Insomma, quando parliamo di primarie americane parliamo di una questione di ceto politico, e Oltreoceano questa categoria è ben più inaccessibile che in Italia, tanto per dire.
Al netto di ogni considerazione su oligarchie e intelligenze democratiche (o presunte tali), le nomination appaiono ormai blindate, sia pure con qualche incognita. Il Mega Tuesday è finito con risultati piuttosto netti sia tra i repubblicani sia tra i democratici.
La Clinton ha più di 300 delegati di vantaggio su Bernie Sanders (1050 a 733), e il recupero appare assai difficile, anche perché gli aventi diritto al voto alla convention si distribuiscono su base proporzionale, particolare che rende praticamente impossibile la rimonta del socialista del Vermont, che comunque continua a condurre una grande campagna elettorale. Parlando in termini percentuali forse la comprensione è più facile: Hillary è al 44.1% dei delegati necessari alla nomination, Sanders al 30.8%. Una distanza enorme.

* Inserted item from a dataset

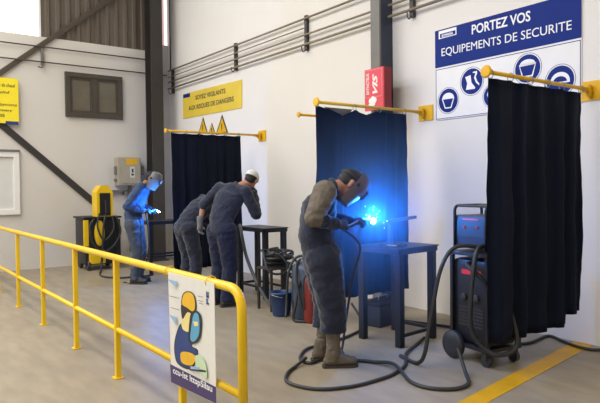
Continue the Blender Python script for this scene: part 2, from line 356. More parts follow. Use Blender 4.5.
t = thing('caution_sign', 'faded yellow wall sign with grey capitals above the far curtain', 'sign', (XR, 10.15, 2.9))
c4 = [at(*p, 0, XR-.012) for p in ((183,94.2),(241.7,79.6),(241.7,108),(183,118.7))]
obj('panel', prism(B(), c4, (.012,0,0)), 'signy', t, world=True)
wtext('lettering', 'SOYEZ VIGILANTS', 'inkb', t, (195.5,100.2), (225.5,93.2), 95.6, XR-.012, bold=.025)
wtext('lettering', 'AUX RISQUES DE DANGERS', 'inkb', t, (188.7,111.6), (233.9,102.2), 106.2, XR-.012, bold=.025)
obj('emblem', prism(B(), [at(*p, 0, XR-.012) for p in ((183.2,94.8),(190,93.0),(190,96.8),(183.2,98.4))], (-.002,0,0)), 'blue', t, world=True)
for (xc, yt, yb_, hw, lab) in ((203,116.8,134,4.6,'leftmost yellow warning triangle below the faded yellow sign'),(211.8,122.6,134,3.4,'smallest yellow warning triangle, between the two larger ones'),(222,114.2,135,6.2,'largest and rightmost yellow warning triangle below the faded yellow sign')):
    a, c, d = at(xc, yt, 0, XR-.004), at(xc-hw, yb_, 0, XR-.004), at(xc+hw, yb_, 0, XR-.004); d.z = c.z; 
    t = thing('warning_sign', lab, 'sign', (XR, a.y, c.z))
    obj('border', prism(B(), [a, d, c], (.004,0,0)), 'pblk', t, world=True)
    g = (a+c+d)/3; q = [g+(p-g)*.74 for p in (a, d, c)]
    obj('field', prism(B(), [p-V((.004,0,0)) for p in q], (.004,0,0)), 'mustard', t, world=True)
    bm = B(); h = a.z-c.z; box(bm, (XR-.012,g.y-.012,g.z-h*.08), (XR-.008,g.y+.012,g.z+h*.2)); box(bm, (XR-.012,g.y-.012,g.z-h*.17), (XR-.008,g.y+.012,g.z-h*.12))
    obj('symbol', bm, 'pblk', t, world=True)
# lemon sign at the left edge
t = thing('notice_sign', 'bright lemon yellow notice cut by the left edge, on the back wall', 'sign', (1.9, YB, 2.7))
obj('panel', box(B(), (1.15,YB-.08,2.71), (2.415,YB-.065,3.535), .003), 'signly', t, world=True)
obj('fixing_rail', box(B(), (2.28,YB-.065,2.95), (2.36,YB,3.4)), 'steelg', t, world=True)
def btext(body, p0, p1, top, x_left, m='inkb', **k):
    a, c, tp = at(*p0, 1, YB-.08), at(*p1, 1, YB-.08), at(p1[0], top, 1, YB-.08)
    text('lettering', body, m, t, (x_left, YB-.08, c.z), (1,0,0), (0,0,1), c.x-x_left, tp.z-c.z, **k)
btext('Zone de chaud', (0,88), (15.0,87.6), 84.2, 1.98, slant=.2, bold=.01)
btext('qualid', (0,95), (9.5,94.6), 91.2, 1.97, slant=.2, bold=.01)
btext('Les Hippocorus', (0,107), (17.0,107.3), 103.8, 1.93, slant=.2, bold=.01)
btext('la dossary', (0,112), (12.5,112.5), 109.2, 1.96, slant=.2, bold=.01)
btext('a mons', (0,117), (4.6,117.0), 114, 2.0, slant=.2, bold=.01)
a, c = at(5.6,121,1,YB-.08), at(18,125,1,YB-.08)
obj('emblem', box(B(), (a.x,YB-.084,c.z), (2.405,YB-.08,a.z)), 'pblue', t, world=True)
# red box sign
t = thing('fire_box_sign', 'red box sign with white print fixed to the steel column', 'sign', (5.13, 5.26, 2.41))
xs = 5.06; ya, yb_ = 5.10, 5.425; z0, z1 = 2.42, 2.925
obj('front_panel', box(B(), (xs,ya,z0), (xs+.02,yb_,z1)), 'red', t, world=True)
obj('side_panel', box(B(), (xs+.02,ya-.002,z0), (5.195,ya+.02,z1)), 'dred', t, world=True)
obj('back_box', box(B(), (xs+.02,ya+.02,z0+.01), (5.195,yb_-.01,z1-.01)), 'dred', t, world=True)
bm = B()
for a in ((ya+.02,z1-.02,yb_-.02,z1-.013),(ya+.02,z0+.155,yb_-.02,z0+.162),(ya+.02,z0+.155,ya+.027,z1-.013),(yb_-.027,z0+.155,yb_-.02,z1-.013)): box(bm, (xs-.003,a[0],a[1]), (xs,a[2],a[3]))
obj('border_line', bm, 'pink', t, world=True)
text('lettering', 'EXTINCTEUR', 'white', t, (xs, 5.345, z0+.2), (0,0,1), (0,1,0), .26, .045, bold=.018)
text('lettering', 'VIS', 'white', t, (xs, 5.20, z0+.2), (0,0,1), (0,1,0), .24, .085, bold=.03, slant=.4)
bm = B()
for k, (dy, dz, r) in enumerate(((0,0,.04),(.04,.03,.032),(-.03,.035,.035),(.05,-.03,.03),(.0,.06,.025))): disc(bm, 5.28+dy, z0+.085+dz, r, xs-.0005*k, .003)
obj('flame_symbol', bm, 'white', t, world=True)

# ------------------------------------------------------------------ curtain poles and curtains
def pole(y, z, label, x0=3.87, knob=.05, group='yellow swing poles on the right wall'):
    t = thing('curtain_pole', label, 'pole', (XR, y, z), group=group)
    obj('pole', tube(B(), [(x0, y, z), (XR-.05, y, z)], .017, 12), 'mustard', t, smooth=.8, world=True)
    obj('end_knob', lathe(B(), [(.0,-.012),(knob*.8,-.012),(knob,0),(knob*.8,.012),(0,.014)], (x0-.01,y,z), axis=(-1,0,0)), 'mustard', t, world=True)
    bm = B(); box(bm, (XR-.012,y-.13,z-.1), (XR,y+.09,z+.08), .003)
    obj('wall_plate', bm, 'mustard', t, world=True)
    bm = B(); prism(bm, [(XR-.012,y-.006,z-.09),(XR-.012,y-.006,z-.01),(XR-.14,y-.006,z-.01)], (0,.012,0)); cyl(bm, (XR-.05,y,z-.06), (XR-.05,y,z+.04), .026); box(bm, (XR-.15,y-.03,z-.022), (XR-.01,y+.03,z-.014))
    obj('hinge_bracket', bm, 'mustard', t, world=True)
pole(2.79, 2.36, 'yellow pole with round end knob holding the nearest curtain, over the blue sign')
pole(4.787, 2.365, 'yellow pole with round end knob holding the middle curtain', 3.80)
pole(6.3, 2.45, 'yellow pole mostly hidden behind the middle curtain', 4.70, .04)
pole(8.34, 2.36, 'yellow pole with small end knob holding the far curtain', 3.73, .04)
def curtain(label, x0, x1, y, ztop, zbot, phase, nf, amp, hooks, sharp=1.0, pz=2.36, fr=0):
    t = thing('welding_curtain', label, 'curtain', ((x0+x1)/2, y, 0))
    nx, nz = 160, 26; bm = B(); G = []
    for j in range(nz+1):
        v = j/nz; row = []
        for i in range(nx+1):
            u = i/nx; x = x0+(x1-x0)*u; zt, zb = ztop(u), zbot(u); z = zt+(zb-zt)*v
            a = (nf*u+phase+.35*noise.noise(V((u*6+phase,v*.8,0))))*2*math.pi
            w_ = math.sin(a); w_ = math.copysign(abs(w_)**sharp, w_)
            A = amp*(.45+.55*min(1, v*2.2))*(.75+.5*noise.noise(V((u*9,phase,3))))
            dy = A*w_ + .012*noise.noise(V((x*5, z*3, phase))) + .01*noise.noise(V((x*1.5,z*7,phase+4)))
            dx = .012*noise.noise(V((phase*3+.1, z*2.2, u*2)))
            row.append(bm.verts.new((x+dx, y+dy, z)))
        G.append(row)
    for j in range(nz):
        for i in range(nx): bm.faces.new((G[j][i], G[j][i+1], G[j+1][i+1], G[j+1][i]))
    # thickness
    r = bmesh.ops.solidify(bm, geom=bm.faces[:], thickness=.005)
    obj('curtain_sheet', bm, 'curtain', t, smooth=True, world=True)
    for u in hooks:
        x = x0+(x1-x0)*u; c = V((x, y, pz-.012))
        obj('hook_ring', tube(B(), [c+V((0,math.cos(a)*.028,math.sin(a)*.034)) for a in [2*math.pi*k/14 for k in range(14)]], .004, 6, closed=True), 'steelm', t, world=True)
    return t
hk = [.02,.21,.39,.58,.77,.97]
def tops(hk, base, sag):
    def f(u):
        for a, c in zip(hk, hk[1:]):
            if a <= u <= c: k = (u-a)/(c-a); return base-sag*4*k*(1-k)
        return base
    return f
def zb3(u): return .25 if u < .815 else .335
curtain('dark navy welding curtain in folds hanging nearest the camera, right of the trolley', 3.90, 5.285, 2.79, tops([.01,.2,.4,.58,.75,.99], 2.325, .012), zb3, .1, 5.2, .042, [.01,.2,.4,.58,.75,.98], .55)
def top2(u): return 2.325 - (.085*max(0, 1-abs(u-.27)/.14)+.02*max(0,1-abs(u-.1)/.08) + .05*max(0, 1-abs(u-.52)/.13) + .012*max(0, 1-abs(u-.8)/.1))
c2_ = curtain('dark navy welding curtain with sagging top behind the stooping welder at the arc', 3.785, 5.11, 4.787, top2, lambda u: .30, .3, 6.3, .030, [.01,.40,.68,.98], .9)
obj('turned_fold', prism(B(), [(3.93,4.835,2.33),(4.33,4.835,2.33),(4.16,4.84,2.16)], (0,.006,0)), 'steelg', c2_, world=True)
curtain('dark welding curtain hanging furthest back behind the two stooping men', 3.80, 5.02, 8.34, tops(hk, 2.335, .012), lambda u: .25, .7, 7, .032, hk, .8)

# ------------------------------------------------------------------ railing
rx = 1.62
t = thing('safety_railing', 'long yellow tubular safety railing standing across the left foreground', 'railing', (rx, 2.7, 0))
ZT, ZM = .955, .385
path = fillet([(rx,11.3,ZT),(rx,2.70,ZT),(rx,2.70,.012)], .13, 10)
obj('top_rail', tube(B(), path, .026, 14), 'yellow', t, smooth=.9, world=True)
obj('middle_rail', tube(B(), [(rx,11.3,ZM),(rx,2.70,ZM)], .021, 12), 'yellow', t, smooth=.9, world=True)
obj('base_plate', box(B(), (rx-.06,2.64,0), (rx+.06,2.76,.012), .002), 'yellow', t, world=True)
for y in (10.8, 9.58, 8.22, 6.95, 5.72, 4.61, 3.44):
    p = obj('post', box(B(), (rx-.021,y-.021,.01), (rx+.021,y+.021,ZT-.005), .006), 'yellow', t, world=True)
    obj('base_plate', box(B(), (rx-.038,y-.038,0), (rx+.038,y+.038,.010), .002), 'yellow', p, world=True)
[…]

Tra i repubblicani la situazione è più complicata: Trump continua a vincere, e lo fa anche negli stati in cui parte come sfavorito (ah, i sondaggi…), Marco Rubio si è ritirato e adesso a sfidarlo rimangono i soli Ted Cruz e John Kasich. Anche qui, però, la distribuzione dei delegati parla da sé. Trump 653 (il 52.8% di quelli necessari per la nomination), Cruz 404 (32.7%), Rubio 170 (13.7%), Kasich 146 (11.8%). Strada in discesa dunque per il miliardario Donald, che ha come unico vero ostacolo la posizione dei vertici del Grand Old Party. Dopo le stoccate di Mitt Romney, è stata l’ex first lady Laura Bush a sferrare un nuovo attacco: «Gli Stati Uniti stanno attraversando un momento xenofobo, e questo non è affatto un bene». Trump, dal canto suo, ha fatto sapere che se il partito dovesse infine negargli la nomination, «ci saranno scontri e disordini». Il clima è questo.
Al netto di un vantaggio indiscutibile e di un elettorato che sta parlando in maniera abbastanza chiara preferendo il folle tycoon agli uomini di cartapesta calati dal vertice – marionette a tutti gli effetti per chi considera «Washington» il nemico numero uno –, i vertici del partito potrebbero tentare lo sgambetto alla convention. I repubblicani arriveranno a questo appuntamento decisivo verosimilmente spaccati in due (i pro Trump e gli anti Trump), e lì potrà succedere di tutto: occhio agli agguati, se Trump vorrà la candidatura dovrà portare con sé almeno 1237 delegati, cioè la maggioranza assoluta, visto che gli altri potrebbero compattarsi contro di lui.
L’unico precedente simile risale al 1976. Primarie tra il presidente uscente Gerald Ford e il governatore della California Ronald Reagan: alla convention si arrivò in una situazione «too close to call», con i due contendenti separati soltanto da un pugno di delegati, 1187 Ford, 1070 Reagan. La spuntò il primo, che poi si fece battere alle elezioni vere da Jimmy Carter. Il resto è storia: i democratici delusero e quattro anni dopo Reagan fece cappotto.